▶ _Written problem_
Copy out every line that contains "kind".

▶ _Data extract_
= = = =

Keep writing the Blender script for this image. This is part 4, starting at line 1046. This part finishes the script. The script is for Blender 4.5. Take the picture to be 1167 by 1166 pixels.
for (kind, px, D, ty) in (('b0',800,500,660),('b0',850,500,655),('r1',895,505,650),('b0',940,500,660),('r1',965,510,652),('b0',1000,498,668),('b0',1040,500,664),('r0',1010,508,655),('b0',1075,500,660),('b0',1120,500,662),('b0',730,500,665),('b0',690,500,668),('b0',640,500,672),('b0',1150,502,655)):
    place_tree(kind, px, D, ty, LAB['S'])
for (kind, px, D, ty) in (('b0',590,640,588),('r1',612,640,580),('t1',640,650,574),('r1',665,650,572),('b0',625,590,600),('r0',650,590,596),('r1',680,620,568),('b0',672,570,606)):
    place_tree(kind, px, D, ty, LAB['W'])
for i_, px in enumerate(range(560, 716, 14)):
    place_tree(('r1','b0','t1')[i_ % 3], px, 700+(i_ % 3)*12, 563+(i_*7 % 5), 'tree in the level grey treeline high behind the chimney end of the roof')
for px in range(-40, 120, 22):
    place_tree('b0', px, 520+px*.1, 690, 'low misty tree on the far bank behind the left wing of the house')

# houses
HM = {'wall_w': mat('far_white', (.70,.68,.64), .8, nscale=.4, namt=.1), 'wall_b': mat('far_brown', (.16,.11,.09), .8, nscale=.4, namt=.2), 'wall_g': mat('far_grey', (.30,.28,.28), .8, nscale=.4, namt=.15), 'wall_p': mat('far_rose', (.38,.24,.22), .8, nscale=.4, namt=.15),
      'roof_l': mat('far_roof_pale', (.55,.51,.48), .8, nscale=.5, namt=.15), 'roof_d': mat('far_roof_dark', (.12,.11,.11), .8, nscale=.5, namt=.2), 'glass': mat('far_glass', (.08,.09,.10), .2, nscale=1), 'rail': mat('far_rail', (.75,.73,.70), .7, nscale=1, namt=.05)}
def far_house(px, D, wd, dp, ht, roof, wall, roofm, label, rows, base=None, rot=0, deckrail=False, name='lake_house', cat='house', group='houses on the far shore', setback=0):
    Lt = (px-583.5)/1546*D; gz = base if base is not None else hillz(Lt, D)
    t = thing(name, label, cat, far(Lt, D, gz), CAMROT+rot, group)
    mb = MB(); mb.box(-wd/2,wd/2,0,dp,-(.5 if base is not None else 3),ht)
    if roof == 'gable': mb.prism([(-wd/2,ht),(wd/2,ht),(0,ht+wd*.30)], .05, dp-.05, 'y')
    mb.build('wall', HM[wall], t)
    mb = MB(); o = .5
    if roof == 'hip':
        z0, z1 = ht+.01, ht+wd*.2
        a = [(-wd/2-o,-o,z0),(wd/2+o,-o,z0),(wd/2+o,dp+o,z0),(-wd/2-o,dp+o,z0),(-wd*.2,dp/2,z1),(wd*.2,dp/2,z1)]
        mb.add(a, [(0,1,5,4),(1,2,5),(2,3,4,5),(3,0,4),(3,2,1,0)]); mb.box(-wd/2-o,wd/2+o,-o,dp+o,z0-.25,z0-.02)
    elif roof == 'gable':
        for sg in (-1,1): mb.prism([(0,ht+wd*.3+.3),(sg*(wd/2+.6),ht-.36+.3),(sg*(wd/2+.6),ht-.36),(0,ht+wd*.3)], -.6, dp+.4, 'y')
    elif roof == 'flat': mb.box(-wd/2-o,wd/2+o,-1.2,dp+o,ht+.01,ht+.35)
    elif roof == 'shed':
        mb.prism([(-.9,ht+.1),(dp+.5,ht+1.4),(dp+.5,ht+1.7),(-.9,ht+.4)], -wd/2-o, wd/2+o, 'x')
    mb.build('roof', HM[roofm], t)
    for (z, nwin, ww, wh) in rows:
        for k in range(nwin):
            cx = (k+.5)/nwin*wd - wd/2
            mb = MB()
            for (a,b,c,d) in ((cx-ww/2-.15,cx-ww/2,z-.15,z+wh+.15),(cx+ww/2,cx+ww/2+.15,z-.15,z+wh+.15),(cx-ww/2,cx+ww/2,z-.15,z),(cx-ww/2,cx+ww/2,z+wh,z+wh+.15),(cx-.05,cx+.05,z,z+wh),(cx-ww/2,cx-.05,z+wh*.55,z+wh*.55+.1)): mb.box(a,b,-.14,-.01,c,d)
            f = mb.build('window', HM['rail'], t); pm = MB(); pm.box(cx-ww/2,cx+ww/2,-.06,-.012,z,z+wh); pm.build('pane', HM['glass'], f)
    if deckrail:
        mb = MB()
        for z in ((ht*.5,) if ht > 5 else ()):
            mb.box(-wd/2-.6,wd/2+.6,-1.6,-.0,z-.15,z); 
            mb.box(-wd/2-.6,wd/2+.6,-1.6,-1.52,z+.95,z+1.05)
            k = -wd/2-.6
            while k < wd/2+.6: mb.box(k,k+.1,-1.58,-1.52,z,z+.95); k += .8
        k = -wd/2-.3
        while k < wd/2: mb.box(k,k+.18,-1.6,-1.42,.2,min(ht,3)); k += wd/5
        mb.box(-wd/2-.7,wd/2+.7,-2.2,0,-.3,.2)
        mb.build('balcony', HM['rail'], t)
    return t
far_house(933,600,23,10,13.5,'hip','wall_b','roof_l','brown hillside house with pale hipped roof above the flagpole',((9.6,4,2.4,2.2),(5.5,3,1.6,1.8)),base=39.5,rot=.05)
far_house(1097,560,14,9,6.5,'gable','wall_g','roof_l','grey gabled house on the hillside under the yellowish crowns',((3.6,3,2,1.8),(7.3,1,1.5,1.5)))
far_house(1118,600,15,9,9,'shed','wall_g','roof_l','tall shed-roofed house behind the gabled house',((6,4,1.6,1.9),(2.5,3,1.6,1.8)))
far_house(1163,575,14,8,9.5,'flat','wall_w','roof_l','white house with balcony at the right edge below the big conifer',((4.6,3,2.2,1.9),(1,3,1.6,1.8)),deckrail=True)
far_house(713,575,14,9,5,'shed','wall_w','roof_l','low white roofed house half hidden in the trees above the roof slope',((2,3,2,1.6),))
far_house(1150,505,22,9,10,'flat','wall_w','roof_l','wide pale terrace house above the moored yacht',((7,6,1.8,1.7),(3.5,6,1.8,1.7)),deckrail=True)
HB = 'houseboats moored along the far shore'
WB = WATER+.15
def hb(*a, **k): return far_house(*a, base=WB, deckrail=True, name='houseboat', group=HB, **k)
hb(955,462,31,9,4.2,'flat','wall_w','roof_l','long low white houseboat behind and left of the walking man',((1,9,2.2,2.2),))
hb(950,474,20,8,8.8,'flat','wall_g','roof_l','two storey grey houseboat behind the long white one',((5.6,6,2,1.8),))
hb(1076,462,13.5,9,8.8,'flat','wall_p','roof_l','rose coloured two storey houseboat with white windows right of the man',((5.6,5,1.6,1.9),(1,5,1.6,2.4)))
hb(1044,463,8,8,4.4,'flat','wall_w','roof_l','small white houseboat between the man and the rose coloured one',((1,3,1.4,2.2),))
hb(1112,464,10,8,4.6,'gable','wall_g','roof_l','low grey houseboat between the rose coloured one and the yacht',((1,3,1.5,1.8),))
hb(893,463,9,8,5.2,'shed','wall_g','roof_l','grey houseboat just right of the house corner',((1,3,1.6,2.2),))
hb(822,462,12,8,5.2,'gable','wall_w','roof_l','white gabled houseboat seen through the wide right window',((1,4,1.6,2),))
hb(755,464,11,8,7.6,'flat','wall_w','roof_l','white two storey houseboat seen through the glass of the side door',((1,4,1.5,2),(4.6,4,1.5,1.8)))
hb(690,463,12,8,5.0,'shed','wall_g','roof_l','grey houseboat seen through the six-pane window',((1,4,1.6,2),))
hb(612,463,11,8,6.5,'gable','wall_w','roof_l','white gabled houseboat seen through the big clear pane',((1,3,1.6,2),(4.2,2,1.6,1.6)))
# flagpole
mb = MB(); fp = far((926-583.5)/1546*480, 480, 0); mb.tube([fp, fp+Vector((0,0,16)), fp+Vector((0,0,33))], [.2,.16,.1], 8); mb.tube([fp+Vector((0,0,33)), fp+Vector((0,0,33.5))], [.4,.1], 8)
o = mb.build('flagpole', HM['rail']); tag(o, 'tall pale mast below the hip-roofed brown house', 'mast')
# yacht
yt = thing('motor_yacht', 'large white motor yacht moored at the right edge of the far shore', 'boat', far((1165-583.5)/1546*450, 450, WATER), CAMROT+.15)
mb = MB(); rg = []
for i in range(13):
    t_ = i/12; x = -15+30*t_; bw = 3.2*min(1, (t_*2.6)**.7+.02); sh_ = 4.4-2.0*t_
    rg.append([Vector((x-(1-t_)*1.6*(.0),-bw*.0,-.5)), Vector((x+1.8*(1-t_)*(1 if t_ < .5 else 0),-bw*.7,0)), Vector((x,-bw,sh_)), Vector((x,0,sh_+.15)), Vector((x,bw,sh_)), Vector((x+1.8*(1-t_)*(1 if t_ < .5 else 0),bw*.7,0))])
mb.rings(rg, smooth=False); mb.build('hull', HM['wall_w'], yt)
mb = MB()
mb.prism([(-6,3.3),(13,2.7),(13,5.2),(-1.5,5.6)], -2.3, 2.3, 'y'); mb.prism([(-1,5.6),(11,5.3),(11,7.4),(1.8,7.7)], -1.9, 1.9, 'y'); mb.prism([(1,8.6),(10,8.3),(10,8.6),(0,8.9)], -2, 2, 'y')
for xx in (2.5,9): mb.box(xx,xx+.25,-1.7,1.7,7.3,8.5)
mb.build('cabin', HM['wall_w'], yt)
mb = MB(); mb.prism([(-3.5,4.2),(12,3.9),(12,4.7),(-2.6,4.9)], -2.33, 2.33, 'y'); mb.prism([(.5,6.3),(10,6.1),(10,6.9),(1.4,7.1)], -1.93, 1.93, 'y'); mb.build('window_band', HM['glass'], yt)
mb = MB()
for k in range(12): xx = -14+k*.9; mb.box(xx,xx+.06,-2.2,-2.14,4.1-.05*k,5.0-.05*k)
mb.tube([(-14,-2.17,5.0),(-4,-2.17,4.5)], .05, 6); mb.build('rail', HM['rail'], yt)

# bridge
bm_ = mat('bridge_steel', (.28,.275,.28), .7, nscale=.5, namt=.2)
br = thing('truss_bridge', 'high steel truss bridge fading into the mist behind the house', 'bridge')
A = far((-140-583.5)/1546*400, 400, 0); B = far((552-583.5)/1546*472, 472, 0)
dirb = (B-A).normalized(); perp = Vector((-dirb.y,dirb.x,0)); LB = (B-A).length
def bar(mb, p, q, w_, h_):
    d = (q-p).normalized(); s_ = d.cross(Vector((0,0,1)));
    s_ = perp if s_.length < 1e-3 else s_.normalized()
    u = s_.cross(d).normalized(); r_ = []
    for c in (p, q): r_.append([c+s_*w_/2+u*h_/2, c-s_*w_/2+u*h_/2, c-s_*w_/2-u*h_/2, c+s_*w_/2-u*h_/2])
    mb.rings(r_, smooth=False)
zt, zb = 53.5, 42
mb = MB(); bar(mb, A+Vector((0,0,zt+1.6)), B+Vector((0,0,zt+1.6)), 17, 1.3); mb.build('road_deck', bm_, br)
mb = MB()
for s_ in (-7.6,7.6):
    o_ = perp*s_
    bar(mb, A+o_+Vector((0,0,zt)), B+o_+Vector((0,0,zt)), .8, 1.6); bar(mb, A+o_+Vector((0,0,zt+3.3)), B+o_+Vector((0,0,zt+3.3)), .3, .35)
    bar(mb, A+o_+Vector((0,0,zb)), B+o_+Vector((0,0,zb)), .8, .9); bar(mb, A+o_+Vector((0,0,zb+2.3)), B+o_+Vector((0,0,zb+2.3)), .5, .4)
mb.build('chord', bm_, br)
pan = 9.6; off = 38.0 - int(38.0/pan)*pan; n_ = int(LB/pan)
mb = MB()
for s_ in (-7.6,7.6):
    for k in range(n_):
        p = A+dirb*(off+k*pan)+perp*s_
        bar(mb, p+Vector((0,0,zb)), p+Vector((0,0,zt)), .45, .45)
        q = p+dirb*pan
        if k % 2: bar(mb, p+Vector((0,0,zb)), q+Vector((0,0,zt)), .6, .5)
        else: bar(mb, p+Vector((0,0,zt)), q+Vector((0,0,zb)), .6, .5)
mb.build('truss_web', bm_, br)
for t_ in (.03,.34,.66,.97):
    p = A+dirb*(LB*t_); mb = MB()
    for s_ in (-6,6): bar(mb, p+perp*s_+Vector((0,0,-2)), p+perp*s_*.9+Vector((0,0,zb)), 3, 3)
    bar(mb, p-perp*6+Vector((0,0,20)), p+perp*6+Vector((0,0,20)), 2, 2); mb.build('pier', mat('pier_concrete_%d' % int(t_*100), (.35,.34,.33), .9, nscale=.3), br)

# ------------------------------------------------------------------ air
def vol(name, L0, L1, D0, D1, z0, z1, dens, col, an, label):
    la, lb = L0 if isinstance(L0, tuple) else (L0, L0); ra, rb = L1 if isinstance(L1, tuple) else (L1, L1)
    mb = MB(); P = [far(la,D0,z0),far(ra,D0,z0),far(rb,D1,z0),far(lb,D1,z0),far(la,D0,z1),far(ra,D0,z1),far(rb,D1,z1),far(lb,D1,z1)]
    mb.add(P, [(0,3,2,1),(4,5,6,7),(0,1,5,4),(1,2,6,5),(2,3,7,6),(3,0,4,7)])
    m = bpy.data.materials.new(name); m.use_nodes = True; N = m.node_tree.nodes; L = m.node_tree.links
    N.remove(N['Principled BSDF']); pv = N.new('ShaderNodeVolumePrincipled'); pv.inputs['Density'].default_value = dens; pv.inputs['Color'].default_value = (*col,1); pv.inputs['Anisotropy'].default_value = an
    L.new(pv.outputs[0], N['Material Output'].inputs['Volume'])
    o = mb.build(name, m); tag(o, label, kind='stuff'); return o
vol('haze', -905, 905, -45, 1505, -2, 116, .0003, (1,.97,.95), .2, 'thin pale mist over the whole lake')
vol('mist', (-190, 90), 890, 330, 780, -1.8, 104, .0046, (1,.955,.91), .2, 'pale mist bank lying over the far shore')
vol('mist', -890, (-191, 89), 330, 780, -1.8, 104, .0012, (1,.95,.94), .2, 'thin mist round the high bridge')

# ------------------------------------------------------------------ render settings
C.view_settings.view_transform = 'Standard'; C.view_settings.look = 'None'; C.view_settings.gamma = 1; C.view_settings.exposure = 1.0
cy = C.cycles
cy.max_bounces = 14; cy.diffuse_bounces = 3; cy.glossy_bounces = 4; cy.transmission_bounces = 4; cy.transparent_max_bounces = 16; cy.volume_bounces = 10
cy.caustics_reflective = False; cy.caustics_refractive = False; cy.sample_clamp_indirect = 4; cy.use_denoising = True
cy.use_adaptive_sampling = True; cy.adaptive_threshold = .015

= = = =

▶ _Solution for this exercise_
for (kind, px, D, ty) in (('b0',800,500,660),('b0',850,500,655),('r1',895,505,650),('b0',940,500,660),('r1',965,510,652),('b0',1000,498,668),('b0',1040,500,664),('r0',1010,508,655),('b0',1075,500,660),('b0',1120,500,662),('b0',730,500,665),('b0',690,500,668),('b0',640,500,672),('b0',1150,502,655)):
    place_tree(kind, px, D, ty, LAB['S'])
for (kind, px, D, ty) in (('b0',590,640,588),('r1',612,640,580),('t1',640,650,574),('r1',665,650,572),('b0',625,590,600),('r0',650,590,596),('r1',680,620,568),('b0',672,570,606)):
    place_tree(kind, px, D, ty, LAB['W'])
    o = mb.build(name, m); tag(o, label, kind='stuff'); return o